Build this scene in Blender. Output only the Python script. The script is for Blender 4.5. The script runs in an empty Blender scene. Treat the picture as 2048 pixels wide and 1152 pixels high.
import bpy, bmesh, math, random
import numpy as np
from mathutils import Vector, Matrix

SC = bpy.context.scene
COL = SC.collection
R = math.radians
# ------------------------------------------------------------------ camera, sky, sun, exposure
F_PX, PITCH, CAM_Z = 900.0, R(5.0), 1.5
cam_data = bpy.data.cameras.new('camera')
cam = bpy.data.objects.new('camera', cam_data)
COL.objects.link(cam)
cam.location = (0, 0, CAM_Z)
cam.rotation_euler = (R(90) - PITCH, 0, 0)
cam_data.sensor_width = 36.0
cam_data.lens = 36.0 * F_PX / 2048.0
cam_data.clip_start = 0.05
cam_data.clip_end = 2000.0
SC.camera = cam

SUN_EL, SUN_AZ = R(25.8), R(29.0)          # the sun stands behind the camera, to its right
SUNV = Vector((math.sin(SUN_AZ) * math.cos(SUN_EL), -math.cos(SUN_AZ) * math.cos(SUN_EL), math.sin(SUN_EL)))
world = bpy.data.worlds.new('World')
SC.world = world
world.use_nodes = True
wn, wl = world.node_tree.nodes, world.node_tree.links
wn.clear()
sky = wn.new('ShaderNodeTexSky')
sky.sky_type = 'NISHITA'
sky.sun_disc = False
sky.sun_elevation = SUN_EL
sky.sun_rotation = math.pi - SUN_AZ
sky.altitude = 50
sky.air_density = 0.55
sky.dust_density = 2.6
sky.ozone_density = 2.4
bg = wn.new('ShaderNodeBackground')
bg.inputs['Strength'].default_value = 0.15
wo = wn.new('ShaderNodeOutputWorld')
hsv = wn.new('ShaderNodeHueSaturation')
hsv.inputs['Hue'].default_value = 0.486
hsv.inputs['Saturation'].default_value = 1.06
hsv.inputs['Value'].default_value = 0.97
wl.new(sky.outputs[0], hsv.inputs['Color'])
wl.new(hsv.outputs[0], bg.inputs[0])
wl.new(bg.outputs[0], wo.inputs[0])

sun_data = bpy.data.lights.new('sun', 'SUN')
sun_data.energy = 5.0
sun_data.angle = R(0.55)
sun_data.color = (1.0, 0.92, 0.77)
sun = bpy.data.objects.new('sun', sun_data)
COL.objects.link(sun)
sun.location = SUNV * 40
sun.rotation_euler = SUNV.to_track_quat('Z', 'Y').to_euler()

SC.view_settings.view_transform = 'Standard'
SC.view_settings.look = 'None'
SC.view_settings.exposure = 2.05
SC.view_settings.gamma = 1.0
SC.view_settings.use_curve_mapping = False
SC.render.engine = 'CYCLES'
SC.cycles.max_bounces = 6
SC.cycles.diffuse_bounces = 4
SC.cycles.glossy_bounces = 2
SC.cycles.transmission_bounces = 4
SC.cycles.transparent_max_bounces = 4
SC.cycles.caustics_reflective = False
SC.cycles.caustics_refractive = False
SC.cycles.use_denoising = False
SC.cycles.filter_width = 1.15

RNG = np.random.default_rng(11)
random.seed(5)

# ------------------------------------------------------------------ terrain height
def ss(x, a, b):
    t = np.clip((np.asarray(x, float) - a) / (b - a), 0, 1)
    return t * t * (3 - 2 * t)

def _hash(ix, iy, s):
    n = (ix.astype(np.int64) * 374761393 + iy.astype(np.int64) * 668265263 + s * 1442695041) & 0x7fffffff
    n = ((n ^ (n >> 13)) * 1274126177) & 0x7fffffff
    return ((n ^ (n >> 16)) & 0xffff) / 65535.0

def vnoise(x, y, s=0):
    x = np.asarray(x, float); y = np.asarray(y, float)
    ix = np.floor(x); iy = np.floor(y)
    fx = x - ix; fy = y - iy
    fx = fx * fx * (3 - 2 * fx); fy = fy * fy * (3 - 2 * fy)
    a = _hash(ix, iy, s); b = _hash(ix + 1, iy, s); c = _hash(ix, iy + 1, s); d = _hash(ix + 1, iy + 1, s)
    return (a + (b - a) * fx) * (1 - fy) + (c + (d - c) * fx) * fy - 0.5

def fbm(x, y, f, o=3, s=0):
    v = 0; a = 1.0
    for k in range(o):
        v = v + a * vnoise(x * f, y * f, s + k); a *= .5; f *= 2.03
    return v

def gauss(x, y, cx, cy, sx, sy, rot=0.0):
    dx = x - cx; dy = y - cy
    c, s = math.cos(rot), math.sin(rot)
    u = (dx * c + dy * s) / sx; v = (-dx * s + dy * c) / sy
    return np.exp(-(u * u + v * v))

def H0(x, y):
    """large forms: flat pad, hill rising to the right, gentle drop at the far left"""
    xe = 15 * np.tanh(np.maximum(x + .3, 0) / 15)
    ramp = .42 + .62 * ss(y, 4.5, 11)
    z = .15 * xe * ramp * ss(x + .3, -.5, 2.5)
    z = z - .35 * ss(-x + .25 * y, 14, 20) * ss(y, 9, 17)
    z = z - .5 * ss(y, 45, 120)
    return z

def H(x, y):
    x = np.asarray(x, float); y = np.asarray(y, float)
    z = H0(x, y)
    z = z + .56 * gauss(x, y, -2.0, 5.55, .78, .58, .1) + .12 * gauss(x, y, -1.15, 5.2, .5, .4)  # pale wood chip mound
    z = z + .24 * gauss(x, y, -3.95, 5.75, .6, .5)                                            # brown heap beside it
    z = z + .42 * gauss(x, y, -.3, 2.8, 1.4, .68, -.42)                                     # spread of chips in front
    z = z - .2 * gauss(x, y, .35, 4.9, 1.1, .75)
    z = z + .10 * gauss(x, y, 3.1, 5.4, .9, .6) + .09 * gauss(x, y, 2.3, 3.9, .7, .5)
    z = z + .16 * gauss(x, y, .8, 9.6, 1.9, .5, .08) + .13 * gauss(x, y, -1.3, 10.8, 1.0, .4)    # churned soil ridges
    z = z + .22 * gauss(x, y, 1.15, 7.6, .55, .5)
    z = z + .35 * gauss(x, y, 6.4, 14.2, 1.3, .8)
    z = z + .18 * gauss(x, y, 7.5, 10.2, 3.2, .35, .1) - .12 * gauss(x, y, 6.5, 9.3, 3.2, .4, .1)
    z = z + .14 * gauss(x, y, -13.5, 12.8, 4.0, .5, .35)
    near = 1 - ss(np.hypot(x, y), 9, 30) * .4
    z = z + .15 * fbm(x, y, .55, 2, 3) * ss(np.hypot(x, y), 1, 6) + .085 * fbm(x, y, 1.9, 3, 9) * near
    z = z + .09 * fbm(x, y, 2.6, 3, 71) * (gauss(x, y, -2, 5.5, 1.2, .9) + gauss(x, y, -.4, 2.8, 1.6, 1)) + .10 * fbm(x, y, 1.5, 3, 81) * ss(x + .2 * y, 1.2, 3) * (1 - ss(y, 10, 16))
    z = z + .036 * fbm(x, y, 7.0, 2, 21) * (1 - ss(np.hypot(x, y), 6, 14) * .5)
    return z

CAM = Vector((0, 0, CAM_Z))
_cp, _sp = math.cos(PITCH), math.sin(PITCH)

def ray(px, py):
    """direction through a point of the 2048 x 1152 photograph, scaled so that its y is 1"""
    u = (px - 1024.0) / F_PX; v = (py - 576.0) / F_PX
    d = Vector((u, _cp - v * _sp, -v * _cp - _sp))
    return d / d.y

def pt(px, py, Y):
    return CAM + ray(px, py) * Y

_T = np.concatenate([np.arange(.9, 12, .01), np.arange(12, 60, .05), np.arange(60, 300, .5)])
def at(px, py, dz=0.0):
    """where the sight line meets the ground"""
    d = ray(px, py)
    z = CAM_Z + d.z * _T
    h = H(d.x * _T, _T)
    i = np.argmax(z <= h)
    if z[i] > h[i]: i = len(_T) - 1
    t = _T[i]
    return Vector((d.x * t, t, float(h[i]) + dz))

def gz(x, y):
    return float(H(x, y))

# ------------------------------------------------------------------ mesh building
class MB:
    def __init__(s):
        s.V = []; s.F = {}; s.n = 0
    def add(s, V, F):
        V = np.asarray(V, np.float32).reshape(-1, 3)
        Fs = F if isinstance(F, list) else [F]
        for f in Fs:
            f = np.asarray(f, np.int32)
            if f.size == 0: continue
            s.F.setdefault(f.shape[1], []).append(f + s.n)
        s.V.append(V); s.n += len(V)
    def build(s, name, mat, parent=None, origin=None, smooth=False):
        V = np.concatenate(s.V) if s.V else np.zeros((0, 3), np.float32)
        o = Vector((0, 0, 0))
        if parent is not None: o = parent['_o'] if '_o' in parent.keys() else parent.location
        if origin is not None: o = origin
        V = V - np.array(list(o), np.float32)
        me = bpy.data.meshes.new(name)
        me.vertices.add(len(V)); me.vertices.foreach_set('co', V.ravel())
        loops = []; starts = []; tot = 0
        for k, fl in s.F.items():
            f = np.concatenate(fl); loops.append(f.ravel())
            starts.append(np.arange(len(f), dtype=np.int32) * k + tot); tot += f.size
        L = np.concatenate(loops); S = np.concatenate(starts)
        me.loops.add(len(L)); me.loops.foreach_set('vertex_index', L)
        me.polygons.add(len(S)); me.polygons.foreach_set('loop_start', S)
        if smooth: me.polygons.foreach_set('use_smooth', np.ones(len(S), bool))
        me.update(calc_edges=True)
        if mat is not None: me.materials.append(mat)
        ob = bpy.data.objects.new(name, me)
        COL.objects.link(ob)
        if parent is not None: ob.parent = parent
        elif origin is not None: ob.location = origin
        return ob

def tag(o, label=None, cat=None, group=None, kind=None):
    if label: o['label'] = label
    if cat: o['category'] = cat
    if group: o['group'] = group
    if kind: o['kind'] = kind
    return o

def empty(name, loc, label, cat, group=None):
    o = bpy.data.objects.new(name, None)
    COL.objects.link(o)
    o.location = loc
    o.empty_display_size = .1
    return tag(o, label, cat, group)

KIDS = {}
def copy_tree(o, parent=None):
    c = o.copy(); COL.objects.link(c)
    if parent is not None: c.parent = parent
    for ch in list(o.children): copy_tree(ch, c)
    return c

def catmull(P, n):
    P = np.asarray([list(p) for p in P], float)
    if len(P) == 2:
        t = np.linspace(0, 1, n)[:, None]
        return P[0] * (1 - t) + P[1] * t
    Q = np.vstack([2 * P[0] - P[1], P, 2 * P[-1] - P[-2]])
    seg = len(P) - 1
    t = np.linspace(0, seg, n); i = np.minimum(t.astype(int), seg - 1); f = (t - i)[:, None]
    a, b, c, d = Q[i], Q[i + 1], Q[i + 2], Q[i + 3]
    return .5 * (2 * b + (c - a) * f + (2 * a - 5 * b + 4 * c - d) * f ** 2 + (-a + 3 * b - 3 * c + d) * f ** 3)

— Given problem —
Return the opening line of the data and every line after it through the line containing "from mathutils import Vector, Matrix", please, exactly as written and with nothing added.

— Response to this exercise —
Build this scene in Blender. Output only the Python script. The script is for Blender 4.5. The script runs in an empty Blender scene. Treat the picture as 2048 pixels wide and 1152 pixels high.
import bpy, bmesh, math, random
import numpy as np
from mathutils import Vector, Matrix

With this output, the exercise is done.